-------- ENTRIES --------
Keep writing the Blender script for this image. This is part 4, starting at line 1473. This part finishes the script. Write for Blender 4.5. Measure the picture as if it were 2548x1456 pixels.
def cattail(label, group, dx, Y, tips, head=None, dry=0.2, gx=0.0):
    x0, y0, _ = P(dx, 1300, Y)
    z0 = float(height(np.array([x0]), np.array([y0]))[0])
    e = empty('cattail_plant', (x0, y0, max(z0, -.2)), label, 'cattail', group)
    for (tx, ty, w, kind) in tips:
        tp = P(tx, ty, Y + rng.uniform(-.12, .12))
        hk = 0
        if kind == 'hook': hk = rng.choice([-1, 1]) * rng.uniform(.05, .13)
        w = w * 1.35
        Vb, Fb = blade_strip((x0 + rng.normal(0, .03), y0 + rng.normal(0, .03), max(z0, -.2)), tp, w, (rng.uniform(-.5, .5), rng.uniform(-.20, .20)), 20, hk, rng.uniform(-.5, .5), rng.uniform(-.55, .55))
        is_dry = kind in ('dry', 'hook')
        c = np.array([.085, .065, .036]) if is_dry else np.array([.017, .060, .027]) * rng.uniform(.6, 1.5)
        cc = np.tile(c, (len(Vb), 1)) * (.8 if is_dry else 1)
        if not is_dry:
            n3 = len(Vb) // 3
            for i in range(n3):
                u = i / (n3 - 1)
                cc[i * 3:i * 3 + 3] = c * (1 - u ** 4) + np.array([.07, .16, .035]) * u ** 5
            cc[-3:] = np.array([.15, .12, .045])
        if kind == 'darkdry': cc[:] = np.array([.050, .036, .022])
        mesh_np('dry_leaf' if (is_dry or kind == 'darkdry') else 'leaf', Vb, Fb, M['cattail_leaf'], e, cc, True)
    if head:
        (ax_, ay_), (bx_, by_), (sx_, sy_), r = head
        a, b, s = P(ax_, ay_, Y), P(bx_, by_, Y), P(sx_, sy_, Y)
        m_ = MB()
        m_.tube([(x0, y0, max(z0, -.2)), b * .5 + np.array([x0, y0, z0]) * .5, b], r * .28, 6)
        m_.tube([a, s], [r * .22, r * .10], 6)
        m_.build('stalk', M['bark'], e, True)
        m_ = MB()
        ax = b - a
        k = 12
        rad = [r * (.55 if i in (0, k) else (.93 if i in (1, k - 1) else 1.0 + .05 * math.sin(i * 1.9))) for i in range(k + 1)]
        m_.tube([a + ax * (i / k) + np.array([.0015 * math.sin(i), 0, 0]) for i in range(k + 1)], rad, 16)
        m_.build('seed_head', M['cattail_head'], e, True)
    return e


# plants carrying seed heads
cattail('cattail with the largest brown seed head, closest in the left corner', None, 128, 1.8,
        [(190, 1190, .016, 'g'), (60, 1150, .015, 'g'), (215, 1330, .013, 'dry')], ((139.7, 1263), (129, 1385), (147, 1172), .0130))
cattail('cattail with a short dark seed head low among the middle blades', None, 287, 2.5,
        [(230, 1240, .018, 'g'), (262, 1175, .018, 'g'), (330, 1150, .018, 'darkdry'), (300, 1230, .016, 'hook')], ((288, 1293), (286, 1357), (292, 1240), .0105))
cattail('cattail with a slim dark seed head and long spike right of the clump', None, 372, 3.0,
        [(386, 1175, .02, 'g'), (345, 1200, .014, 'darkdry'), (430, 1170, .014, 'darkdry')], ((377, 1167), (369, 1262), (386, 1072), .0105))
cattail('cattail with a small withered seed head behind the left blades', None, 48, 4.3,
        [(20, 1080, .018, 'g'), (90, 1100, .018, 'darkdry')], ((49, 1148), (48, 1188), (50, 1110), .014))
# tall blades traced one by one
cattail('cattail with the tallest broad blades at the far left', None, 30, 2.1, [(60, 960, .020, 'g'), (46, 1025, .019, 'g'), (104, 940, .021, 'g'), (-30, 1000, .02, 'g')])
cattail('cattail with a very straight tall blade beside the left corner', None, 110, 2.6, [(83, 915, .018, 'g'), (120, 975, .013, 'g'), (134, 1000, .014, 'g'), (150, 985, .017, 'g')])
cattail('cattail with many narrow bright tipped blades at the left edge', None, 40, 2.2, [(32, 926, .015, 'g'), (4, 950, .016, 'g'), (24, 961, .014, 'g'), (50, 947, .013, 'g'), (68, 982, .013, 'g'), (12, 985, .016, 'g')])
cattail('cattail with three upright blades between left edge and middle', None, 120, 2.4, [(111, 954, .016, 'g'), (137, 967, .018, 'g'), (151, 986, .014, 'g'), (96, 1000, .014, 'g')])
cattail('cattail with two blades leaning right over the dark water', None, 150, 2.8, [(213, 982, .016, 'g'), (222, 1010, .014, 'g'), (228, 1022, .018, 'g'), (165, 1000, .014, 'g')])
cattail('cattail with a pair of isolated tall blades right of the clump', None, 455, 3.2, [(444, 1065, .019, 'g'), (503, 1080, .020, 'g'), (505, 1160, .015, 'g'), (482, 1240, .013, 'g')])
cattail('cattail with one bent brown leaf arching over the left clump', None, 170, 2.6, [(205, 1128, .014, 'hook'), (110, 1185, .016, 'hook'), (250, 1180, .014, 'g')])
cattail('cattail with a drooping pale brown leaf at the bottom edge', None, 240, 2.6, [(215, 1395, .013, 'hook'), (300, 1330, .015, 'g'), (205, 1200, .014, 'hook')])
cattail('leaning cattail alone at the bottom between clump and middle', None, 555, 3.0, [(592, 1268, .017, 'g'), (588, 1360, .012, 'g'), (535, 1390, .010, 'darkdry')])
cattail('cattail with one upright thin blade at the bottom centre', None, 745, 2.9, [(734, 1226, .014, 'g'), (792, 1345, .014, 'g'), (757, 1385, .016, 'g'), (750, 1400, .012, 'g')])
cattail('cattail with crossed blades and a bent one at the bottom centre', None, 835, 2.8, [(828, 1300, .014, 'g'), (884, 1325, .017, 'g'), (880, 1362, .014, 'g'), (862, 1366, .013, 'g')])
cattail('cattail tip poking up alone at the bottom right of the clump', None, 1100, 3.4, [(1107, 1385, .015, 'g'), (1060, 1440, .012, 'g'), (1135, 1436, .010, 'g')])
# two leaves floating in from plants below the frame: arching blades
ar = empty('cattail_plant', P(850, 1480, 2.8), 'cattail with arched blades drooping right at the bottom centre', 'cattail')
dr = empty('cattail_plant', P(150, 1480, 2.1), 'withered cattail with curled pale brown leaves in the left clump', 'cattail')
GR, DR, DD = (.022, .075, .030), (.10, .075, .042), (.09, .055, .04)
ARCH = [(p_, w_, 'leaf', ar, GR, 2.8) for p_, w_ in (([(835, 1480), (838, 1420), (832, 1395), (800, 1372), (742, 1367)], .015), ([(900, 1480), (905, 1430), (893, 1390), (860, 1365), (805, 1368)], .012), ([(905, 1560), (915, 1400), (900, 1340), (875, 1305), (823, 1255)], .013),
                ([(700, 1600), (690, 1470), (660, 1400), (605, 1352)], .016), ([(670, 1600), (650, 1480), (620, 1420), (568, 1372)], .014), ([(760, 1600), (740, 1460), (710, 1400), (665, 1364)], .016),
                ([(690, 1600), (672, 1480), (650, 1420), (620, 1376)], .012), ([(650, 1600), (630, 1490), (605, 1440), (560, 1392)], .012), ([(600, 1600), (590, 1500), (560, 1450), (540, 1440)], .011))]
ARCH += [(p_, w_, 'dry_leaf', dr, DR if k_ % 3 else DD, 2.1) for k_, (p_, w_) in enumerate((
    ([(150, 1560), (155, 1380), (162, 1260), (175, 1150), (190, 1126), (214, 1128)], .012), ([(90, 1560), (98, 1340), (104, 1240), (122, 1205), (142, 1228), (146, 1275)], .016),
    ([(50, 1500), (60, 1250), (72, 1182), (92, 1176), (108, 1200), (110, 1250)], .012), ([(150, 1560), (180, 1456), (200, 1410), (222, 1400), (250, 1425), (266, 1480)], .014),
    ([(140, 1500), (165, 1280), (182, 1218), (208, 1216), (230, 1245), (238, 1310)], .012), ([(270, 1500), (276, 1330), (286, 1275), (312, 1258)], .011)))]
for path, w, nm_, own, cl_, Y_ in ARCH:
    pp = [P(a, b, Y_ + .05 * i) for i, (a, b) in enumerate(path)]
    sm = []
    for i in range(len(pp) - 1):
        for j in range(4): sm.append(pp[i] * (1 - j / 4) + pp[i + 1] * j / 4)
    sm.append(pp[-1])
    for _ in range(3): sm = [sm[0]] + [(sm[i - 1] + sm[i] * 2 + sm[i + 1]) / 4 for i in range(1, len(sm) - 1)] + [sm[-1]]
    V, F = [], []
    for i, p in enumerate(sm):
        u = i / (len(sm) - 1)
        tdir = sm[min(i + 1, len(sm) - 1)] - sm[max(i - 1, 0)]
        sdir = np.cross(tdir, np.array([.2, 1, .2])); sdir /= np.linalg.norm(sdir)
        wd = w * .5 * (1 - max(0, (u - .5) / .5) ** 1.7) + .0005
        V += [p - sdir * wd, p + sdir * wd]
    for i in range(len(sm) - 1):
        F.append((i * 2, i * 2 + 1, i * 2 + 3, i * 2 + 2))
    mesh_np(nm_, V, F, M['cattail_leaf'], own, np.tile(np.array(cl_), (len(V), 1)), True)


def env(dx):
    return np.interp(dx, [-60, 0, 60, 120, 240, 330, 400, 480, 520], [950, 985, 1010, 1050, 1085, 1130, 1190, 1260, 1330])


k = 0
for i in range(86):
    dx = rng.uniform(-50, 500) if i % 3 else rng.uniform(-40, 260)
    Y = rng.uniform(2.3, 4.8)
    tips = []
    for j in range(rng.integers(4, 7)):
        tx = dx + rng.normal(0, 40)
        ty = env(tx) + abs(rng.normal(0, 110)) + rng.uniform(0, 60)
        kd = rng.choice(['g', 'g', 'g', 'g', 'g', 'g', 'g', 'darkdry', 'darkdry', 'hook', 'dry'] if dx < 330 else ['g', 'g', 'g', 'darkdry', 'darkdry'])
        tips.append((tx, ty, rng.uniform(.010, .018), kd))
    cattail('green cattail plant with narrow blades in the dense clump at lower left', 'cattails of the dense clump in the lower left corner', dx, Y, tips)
--------
-------- ENTRIES --------
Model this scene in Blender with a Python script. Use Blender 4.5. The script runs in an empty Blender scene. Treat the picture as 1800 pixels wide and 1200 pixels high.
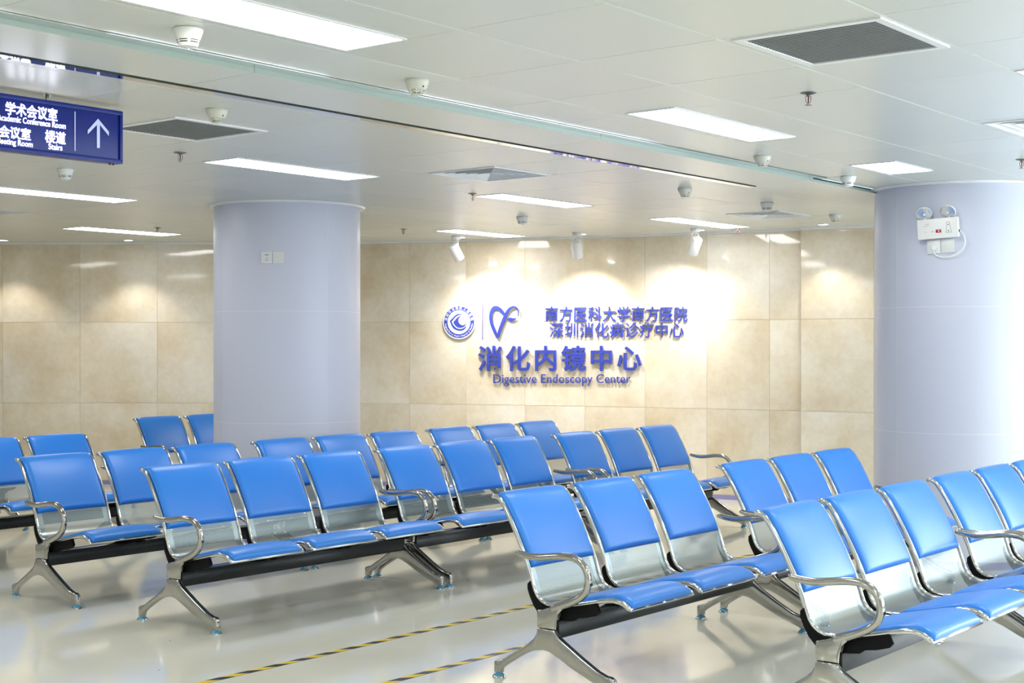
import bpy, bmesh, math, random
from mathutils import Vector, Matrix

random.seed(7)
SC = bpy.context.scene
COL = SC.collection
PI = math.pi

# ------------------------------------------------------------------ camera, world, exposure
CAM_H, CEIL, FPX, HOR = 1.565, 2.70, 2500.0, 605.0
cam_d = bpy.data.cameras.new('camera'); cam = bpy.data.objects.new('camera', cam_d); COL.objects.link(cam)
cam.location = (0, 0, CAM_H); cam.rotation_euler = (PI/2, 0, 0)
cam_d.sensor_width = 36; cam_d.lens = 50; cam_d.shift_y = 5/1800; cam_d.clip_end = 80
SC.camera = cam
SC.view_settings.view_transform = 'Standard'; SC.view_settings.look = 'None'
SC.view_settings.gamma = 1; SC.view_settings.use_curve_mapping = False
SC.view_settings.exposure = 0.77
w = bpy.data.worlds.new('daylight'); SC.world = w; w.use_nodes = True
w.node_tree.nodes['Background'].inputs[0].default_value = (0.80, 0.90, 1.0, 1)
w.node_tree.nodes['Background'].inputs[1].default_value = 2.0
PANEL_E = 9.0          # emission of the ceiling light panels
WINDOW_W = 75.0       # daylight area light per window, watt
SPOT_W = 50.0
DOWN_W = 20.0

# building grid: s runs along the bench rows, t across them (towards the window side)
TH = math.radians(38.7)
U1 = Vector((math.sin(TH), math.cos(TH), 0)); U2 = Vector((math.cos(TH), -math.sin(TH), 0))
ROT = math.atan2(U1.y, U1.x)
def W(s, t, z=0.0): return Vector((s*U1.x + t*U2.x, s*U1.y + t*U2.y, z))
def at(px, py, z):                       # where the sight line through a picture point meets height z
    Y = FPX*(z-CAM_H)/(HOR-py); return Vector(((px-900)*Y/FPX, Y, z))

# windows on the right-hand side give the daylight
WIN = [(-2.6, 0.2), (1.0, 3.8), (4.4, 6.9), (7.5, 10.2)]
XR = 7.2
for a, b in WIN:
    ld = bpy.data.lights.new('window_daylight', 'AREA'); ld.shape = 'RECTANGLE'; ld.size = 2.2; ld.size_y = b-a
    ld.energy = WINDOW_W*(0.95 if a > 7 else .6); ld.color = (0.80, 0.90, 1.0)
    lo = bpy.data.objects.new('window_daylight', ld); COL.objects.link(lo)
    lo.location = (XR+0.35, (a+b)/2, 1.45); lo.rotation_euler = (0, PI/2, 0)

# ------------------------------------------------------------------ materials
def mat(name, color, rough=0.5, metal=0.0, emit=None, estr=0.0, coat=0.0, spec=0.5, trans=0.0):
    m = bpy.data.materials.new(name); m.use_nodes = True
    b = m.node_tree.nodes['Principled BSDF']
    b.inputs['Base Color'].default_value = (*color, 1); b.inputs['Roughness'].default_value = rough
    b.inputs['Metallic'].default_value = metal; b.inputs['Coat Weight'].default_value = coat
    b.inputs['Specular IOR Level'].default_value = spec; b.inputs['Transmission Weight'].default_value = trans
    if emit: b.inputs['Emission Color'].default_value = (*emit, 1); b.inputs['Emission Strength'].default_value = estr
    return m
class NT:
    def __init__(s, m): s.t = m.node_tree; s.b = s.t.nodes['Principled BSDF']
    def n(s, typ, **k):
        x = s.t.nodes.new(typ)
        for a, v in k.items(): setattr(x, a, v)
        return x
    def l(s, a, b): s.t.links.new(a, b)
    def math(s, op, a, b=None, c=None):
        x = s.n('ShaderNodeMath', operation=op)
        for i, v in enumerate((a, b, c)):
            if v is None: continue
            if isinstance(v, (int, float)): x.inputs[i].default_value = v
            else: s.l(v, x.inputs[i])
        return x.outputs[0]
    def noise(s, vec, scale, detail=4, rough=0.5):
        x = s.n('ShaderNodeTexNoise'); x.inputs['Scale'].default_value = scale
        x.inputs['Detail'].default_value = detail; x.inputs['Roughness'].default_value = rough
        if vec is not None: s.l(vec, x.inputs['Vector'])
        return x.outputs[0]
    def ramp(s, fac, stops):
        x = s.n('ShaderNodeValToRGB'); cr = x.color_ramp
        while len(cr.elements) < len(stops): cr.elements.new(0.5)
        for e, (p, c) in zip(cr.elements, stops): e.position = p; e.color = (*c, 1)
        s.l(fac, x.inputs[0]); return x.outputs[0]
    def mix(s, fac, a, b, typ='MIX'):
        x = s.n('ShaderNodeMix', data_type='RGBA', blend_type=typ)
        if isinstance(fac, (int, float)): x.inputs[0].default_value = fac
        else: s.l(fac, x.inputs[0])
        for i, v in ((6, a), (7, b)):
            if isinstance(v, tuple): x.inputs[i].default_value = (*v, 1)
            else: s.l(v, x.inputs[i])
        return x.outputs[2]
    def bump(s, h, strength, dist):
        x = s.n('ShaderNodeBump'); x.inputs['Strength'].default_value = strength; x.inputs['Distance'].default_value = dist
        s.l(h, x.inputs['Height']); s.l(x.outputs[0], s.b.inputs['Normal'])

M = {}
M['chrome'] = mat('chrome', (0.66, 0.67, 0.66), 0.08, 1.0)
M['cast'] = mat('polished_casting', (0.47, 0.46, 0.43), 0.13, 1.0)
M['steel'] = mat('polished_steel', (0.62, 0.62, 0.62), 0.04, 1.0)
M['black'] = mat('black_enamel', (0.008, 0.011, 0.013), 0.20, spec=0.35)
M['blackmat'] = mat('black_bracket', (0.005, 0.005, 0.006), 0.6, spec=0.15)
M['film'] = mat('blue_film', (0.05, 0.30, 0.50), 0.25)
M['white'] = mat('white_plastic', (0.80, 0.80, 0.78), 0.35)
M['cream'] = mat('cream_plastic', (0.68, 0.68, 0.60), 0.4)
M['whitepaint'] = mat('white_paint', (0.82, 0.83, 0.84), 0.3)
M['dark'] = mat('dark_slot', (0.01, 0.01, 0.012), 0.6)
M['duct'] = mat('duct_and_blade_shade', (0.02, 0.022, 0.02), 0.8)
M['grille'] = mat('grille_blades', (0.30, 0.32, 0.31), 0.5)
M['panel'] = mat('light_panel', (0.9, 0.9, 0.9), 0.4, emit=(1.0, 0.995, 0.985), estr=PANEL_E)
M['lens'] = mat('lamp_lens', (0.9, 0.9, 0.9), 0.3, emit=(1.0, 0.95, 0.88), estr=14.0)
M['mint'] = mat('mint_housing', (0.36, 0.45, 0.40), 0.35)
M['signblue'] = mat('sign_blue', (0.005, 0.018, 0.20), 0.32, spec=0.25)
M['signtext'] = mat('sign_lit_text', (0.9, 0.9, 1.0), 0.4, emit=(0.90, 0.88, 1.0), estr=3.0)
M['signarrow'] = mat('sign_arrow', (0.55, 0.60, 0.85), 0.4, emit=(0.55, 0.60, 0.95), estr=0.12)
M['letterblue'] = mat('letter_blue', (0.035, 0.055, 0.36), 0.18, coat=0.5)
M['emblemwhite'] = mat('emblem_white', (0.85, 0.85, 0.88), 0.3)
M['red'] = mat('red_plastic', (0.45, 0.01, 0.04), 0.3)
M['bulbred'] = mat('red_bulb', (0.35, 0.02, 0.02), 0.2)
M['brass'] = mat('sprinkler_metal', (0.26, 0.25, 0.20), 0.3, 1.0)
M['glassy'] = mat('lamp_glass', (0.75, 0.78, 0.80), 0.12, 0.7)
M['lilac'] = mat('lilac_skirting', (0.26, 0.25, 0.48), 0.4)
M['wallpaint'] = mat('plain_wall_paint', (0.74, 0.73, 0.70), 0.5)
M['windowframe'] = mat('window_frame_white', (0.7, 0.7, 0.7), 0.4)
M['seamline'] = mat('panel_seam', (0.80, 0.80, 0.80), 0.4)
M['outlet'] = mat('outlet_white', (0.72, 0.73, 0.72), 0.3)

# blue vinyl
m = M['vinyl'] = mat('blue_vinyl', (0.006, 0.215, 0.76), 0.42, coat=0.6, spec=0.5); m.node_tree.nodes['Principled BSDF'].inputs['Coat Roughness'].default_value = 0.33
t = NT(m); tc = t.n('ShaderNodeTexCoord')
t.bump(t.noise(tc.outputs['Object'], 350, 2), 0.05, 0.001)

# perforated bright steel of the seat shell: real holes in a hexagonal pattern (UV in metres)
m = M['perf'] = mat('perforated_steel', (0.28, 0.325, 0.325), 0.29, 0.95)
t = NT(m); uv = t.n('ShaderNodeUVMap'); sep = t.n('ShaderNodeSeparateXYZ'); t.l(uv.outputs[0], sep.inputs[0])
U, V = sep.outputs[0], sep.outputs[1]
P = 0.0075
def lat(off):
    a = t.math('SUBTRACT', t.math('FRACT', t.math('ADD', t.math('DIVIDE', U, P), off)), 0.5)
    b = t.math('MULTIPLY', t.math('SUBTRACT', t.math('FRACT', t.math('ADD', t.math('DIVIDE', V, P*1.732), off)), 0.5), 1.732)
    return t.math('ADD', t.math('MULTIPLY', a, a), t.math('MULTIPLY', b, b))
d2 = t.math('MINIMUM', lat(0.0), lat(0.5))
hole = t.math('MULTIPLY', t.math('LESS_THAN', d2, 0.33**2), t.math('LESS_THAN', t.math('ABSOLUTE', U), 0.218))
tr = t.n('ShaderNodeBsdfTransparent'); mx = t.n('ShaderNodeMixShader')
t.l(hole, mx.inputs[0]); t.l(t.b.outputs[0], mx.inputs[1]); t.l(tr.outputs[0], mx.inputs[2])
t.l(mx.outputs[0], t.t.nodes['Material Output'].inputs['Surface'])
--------
-------- ENTRIES --------
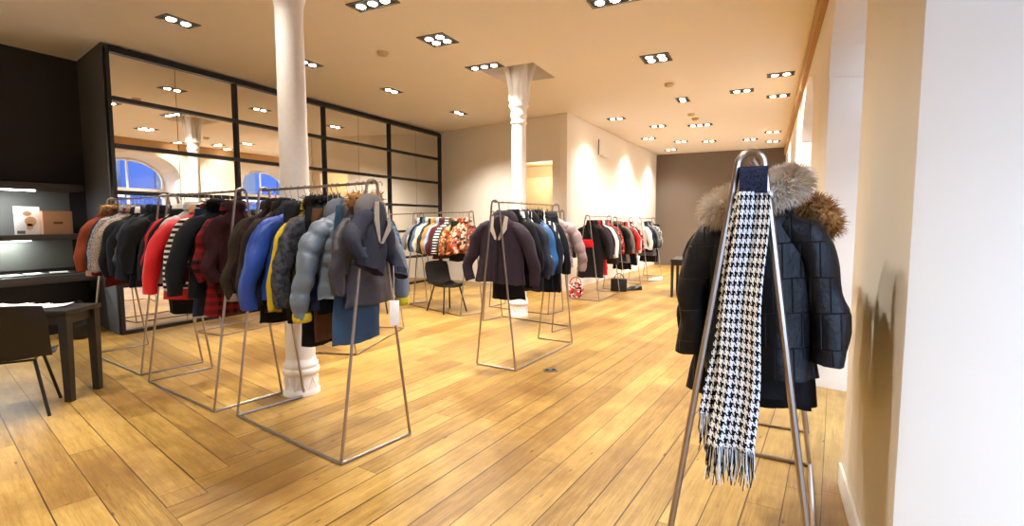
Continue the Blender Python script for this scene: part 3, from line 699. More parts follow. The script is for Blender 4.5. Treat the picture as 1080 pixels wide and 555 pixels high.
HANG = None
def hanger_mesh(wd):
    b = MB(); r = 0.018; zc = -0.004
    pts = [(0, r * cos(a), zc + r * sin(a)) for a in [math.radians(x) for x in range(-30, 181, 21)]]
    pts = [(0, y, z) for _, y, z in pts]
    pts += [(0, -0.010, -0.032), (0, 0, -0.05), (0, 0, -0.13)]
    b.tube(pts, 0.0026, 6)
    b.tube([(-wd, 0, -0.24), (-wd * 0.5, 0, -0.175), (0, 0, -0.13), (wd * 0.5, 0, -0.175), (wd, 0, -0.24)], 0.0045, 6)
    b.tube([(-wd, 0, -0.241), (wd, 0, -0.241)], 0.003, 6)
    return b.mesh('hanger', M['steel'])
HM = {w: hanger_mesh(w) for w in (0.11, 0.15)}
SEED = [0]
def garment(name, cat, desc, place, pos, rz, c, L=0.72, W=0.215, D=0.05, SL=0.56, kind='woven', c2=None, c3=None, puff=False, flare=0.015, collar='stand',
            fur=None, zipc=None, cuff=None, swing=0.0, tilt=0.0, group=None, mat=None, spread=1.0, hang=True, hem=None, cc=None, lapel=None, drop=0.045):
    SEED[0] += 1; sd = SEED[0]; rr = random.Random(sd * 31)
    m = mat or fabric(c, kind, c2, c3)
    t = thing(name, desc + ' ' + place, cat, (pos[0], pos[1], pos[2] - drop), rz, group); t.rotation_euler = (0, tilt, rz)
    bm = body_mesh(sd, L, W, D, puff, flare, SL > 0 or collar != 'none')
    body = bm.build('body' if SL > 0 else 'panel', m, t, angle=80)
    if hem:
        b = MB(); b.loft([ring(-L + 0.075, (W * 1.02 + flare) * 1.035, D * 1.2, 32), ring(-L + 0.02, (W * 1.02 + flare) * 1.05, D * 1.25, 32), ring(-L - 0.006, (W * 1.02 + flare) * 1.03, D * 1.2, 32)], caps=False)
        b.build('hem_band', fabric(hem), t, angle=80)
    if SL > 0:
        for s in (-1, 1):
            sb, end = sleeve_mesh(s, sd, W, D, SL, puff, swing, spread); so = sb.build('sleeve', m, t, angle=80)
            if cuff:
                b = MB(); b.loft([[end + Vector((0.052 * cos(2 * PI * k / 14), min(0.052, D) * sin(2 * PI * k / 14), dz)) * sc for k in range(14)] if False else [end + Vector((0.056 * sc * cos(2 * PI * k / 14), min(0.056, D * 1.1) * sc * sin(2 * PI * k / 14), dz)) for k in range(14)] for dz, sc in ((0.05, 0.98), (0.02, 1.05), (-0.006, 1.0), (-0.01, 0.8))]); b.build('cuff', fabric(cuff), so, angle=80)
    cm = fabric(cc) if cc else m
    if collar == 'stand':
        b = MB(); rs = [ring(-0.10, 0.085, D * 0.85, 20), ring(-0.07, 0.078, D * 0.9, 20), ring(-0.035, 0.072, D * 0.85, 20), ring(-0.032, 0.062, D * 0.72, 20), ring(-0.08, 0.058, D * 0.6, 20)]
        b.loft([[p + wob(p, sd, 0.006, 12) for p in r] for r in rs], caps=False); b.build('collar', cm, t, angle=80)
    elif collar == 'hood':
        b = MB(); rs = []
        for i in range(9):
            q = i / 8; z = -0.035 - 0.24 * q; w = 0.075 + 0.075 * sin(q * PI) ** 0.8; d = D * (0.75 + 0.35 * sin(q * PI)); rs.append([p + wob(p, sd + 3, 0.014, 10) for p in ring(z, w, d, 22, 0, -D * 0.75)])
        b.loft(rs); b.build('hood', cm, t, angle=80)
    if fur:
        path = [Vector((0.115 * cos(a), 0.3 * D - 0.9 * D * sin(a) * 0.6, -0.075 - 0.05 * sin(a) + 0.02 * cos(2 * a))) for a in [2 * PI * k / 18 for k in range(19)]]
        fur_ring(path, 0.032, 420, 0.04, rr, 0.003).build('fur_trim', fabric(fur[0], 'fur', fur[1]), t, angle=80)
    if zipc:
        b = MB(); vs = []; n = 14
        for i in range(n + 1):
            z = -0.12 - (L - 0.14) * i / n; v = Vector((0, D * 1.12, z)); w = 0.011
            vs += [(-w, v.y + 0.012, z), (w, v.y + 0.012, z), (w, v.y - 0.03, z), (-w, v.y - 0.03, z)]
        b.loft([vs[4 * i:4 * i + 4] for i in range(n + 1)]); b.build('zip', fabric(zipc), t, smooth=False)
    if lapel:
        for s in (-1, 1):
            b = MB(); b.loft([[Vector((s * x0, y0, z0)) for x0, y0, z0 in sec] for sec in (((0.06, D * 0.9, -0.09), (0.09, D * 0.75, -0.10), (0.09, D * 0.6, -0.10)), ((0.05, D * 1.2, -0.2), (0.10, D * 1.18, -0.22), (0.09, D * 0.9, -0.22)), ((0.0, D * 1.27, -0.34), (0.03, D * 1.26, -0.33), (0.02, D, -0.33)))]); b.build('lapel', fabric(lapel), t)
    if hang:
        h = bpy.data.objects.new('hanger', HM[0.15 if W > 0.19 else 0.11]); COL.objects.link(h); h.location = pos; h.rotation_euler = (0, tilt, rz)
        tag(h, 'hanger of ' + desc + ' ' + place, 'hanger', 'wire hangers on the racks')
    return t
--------
**DESCRIPTION OF THE TASK:**
Reproduce the lines exactly, taking as the first line the one with "n3 = len(Vb) // 3" and as the last line the one with "if kind == 'darkdry': cc[:]", and include nothing else.

**COMPLETE RESPONSE:**
            n3 = len(Vb) // 3
            for i in range(n3):
                u = i / (n3 - 1)
                cc[i * 3:i * 3 + 3] = c * (1 - u ** 4) + np.array([.07, .16, .035]) * u ** 5
            cc[-3:] = np.array([.15, .12, .045])
        if kind == 'darkdry': cc[:] = np.array([.050, .036, .022])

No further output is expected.